** start Material provided **
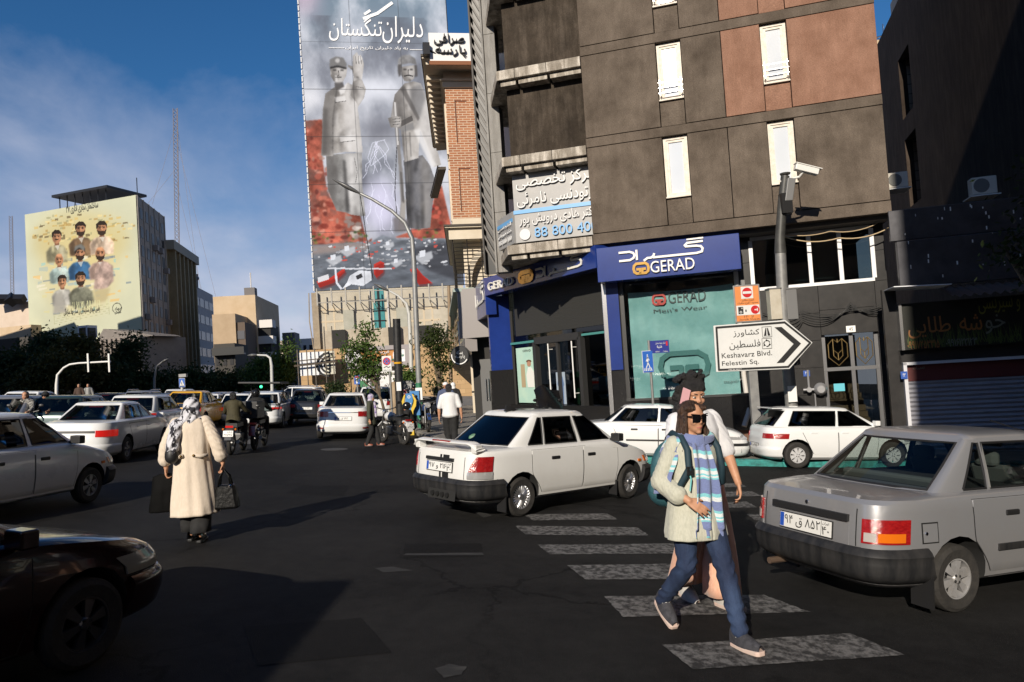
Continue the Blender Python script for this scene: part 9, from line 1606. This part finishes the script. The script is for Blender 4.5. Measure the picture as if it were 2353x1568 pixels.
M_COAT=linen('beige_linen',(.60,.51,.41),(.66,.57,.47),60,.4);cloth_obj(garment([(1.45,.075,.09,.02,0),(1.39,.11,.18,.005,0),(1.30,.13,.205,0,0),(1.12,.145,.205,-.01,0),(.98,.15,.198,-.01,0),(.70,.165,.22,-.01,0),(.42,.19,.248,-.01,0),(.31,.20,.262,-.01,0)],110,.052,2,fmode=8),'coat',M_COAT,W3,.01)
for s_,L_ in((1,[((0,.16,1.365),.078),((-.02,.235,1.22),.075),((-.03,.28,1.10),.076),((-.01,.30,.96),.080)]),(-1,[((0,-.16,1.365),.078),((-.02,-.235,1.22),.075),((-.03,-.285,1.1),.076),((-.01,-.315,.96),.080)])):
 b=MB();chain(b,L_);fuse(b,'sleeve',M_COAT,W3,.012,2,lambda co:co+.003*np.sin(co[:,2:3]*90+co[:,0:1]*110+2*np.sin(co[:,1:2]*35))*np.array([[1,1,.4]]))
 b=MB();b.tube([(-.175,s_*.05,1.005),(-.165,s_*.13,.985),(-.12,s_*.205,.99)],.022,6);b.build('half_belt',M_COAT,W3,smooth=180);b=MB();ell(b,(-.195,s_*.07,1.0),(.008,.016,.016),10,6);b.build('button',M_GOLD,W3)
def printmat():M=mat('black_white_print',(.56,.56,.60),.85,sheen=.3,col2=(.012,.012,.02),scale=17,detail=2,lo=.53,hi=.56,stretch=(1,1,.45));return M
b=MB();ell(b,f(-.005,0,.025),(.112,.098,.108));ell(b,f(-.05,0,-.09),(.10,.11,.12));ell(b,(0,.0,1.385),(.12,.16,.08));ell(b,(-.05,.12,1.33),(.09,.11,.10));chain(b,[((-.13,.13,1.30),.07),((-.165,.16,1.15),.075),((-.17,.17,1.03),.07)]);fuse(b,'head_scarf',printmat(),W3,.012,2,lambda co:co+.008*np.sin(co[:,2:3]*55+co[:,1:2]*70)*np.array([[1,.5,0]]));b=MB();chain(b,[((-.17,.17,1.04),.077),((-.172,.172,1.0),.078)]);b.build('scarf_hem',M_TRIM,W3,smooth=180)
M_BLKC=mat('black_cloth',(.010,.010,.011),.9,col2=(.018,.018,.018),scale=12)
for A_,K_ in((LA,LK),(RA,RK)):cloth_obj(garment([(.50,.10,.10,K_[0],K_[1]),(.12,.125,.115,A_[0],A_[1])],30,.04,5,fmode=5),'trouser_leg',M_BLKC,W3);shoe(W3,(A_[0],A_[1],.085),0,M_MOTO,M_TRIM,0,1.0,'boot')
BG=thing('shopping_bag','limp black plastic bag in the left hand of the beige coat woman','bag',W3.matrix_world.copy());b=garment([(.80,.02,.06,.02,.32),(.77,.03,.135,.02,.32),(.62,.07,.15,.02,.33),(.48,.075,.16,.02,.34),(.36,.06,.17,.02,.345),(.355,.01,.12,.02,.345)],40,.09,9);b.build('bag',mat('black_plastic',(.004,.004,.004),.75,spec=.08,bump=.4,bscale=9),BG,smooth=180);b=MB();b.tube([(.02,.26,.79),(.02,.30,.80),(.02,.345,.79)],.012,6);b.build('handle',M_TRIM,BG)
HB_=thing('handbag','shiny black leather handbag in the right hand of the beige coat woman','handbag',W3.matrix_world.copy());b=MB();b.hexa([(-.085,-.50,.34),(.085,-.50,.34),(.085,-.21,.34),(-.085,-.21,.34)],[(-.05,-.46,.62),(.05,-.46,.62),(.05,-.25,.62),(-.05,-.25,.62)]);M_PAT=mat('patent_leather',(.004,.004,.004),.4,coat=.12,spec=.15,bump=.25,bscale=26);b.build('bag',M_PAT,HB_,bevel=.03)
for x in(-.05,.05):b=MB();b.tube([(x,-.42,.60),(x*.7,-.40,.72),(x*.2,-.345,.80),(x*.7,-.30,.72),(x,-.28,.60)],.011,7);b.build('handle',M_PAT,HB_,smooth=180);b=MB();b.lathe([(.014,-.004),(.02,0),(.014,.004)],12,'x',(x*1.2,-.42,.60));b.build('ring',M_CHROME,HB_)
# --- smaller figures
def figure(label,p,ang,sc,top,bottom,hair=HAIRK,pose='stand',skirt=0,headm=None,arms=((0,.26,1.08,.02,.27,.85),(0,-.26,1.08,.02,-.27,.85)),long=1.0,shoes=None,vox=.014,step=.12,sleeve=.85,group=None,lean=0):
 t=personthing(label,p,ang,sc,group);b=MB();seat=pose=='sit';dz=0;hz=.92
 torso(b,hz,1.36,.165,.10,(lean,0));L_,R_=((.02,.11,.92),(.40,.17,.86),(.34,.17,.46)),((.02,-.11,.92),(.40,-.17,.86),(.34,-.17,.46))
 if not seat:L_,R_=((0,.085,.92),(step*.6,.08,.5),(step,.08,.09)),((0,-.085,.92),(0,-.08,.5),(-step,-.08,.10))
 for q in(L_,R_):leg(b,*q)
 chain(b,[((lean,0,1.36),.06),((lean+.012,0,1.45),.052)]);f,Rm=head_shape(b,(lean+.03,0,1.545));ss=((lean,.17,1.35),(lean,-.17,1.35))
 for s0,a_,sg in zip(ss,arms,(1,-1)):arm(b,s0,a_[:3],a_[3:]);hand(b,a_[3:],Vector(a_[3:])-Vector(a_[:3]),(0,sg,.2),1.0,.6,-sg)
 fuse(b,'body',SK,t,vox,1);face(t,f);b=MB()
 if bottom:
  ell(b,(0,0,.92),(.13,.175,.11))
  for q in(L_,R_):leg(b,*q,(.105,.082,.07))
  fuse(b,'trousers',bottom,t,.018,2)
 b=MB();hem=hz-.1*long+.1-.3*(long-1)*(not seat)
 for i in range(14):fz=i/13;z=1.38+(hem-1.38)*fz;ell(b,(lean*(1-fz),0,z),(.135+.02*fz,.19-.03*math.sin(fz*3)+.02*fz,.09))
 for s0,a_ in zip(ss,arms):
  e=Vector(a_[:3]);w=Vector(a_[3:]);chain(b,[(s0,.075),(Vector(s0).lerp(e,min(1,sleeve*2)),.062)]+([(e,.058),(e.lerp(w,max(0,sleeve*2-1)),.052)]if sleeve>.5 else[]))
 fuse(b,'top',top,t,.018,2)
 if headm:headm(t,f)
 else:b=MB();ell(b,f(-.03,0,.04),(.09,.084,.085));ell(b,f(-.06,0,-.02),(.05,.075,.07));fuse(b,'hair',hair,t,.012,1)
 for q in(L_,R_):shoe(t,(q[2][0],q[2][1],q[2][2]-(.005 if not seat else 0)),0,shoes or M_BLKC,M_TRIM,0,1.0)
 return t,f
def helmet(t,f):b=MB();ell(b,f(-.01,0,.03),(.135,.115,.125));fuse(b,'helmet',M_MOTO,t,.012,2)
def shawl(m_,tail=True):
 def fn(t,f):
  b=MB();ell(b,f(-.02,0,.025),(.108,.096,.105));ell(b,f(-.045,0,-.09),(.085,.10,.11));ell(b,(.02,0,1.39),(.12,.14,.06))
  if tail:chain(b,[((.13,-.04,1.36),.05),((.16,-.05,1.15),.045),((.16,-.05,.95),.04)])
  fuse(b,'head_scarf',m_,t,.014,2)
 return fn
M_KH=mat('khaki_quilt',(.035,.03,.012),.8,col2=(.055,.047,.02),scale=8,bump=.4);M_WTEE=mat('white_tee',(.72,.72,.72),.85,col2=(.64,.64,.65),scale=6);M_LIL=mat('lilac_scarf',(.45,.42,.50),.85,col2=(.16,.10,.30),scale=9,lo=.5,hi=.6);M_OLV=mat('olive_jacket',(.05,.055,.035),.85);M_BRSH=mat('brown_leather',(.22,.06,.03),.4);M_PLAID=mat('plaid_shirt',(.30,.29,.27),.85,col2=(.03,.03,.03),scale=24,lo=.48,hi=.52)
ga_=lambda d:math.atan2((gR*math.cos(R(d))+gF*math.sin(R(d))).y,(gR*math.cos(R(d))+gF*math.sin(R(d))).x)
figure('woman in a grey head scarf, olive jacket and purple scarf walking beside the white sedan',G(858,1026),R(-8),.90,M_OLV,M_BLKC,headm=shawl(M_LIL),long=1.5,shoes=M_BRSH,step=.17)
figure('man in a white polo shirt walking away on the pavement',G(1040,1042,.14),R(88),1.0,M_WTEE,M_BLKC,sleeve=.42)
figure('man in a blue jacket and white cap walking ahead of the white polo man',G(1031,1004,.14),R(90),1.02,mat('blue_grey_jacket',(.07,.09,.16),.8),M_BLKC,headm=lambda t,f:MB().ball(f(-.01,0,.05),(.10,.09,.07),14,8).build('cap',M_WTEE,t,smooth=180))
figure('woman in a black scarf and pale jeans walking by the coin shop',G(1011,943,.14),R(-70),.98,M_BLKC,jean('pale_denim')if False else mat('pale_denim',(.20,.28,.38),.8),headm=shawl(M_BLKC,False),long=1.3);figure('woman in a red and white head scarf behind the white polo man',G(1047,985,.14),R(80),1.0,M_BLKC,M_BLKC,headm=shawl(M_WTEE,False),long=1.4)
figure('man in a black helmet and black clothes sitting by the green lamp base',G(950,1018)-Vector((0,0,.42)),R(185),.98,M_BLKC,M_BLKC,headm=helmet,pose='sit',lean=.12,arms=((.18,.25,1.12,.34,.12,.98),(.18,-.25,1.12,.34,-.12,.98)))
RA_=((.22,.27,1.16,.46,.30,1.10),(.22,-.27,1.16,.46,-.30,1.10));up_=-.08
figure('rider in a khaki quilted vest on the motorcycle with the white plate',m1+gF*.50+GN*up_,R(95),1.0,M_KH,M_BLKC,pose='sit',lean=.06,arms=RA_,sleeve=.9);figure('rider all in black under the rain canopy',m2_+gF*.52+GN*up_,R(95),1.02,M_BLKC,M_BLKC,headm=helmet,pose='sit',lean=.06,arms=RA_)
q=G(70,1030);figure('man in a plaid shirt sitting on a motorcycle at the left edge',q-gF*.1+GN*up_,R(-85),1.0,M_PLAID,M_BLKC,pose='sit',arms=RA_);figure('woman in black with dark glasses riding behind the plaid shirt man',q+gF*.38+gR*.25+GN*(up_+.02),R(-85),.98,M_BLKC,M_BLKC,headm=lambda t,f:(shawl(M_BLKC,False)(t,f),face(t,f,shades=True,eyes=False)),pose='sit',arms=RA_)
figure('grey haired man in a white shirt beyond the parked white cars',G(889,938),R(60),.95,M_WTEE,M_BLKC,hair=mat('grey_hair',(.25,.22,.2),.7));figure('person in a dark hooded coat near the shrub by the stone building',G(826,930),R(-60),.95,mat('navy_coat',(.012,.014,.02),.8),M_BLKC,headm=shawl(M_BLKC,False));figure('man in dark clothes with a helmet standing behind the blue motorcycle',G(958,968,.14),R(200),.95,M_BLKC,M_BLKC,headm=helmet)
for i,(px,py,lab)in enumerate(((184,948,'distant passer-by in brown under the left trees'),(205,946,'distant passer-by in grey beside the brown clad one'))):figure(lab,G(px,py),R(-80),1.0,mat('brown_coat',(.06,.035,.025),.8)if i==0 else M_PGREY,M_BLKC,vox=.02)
** end Material provided **
** start Material provided **
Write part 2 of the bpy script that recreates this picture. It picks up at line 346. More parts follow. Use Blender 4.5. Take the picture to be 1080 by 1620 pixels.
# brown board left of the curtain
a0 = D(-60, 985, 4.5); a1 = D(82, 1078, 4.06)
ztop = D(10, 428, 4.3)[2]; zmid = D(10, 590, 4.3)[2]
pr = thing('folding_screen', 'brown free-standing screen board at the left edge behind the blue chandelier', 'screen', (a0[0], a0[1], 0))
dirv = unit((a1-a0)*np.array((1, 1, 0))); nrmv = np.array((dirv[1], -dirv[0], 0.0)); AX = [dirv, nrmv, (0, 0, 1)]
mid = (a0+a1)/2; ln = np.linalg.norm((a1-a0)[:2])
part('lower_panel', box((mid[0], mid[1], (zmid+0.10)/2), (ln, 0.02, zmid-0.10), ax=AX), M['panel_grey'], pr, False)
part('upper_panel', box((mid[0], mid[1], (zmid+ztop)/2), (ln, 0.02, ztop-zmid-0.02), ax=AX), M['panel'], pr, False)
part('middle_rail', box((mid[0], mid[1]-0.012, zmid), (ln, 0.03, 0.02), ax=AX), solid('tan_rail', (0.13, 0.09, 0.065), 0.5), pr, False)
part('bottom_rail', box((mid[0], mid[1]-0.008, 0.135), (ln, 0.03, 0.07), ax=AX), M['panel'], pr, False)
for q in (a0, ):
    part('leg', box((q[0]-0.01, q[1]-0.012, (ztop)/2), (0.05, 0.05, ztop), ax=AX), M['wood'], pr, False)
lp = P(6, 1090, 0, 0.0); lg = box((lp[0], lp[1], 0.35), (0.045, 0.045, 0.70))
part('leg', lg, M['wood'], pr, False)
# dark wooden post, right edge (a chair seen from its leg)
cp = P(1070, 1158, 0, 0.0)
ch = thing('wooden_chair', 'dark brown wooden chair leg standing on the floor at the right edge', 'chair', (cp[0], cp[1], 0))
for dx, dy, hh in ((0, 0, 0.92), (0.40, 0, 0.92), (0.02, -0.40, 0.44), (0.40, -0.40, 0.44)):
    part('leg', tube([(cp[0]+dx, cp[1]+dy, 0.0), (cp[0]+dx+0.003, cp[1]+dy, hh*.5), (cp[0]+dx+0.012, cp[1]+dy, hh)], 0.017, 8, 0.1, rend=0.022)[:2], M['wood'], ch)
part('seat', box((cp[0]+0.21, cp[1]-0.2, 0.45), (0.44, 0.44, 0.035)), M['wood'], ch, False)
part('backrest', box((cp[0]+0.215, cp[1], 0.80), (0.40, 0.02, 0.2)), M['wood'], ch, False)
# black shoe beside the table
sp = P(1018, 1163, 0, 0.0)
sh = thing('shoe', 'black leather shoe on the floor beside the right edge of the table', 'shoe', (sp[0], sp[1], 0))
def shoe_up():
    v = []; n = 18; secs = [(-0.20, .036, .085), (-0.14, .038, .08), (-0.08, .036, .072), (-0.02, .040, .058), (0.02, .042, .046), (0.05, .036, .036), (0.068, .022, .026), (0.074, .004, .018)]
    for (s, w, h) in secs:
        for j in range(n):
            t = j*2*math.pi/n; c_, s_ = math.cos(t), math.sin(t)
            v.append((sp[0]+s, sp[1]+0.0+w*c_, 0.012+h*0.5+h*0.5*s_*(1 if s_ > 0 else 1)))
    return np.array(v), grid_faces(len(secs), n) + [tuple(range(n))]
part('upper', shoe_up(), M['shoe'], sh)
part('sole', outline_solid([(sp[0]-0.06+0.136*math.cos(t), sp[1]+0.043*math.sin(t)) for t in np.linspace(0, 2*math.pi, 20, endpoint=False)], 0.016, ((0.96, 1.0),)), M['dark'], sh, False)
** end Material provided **
### Exercise task
Select and copy every line of the material that holds the string "from".

### Task result
Continue the Blender Python script for this scene: part 9, from line 1606. This part finishes the script. The script is for Blender 4.5. Measure the picture as if it were 2353x1568 pixels.
# dark wooden post, right edge (a chair seen from its leg)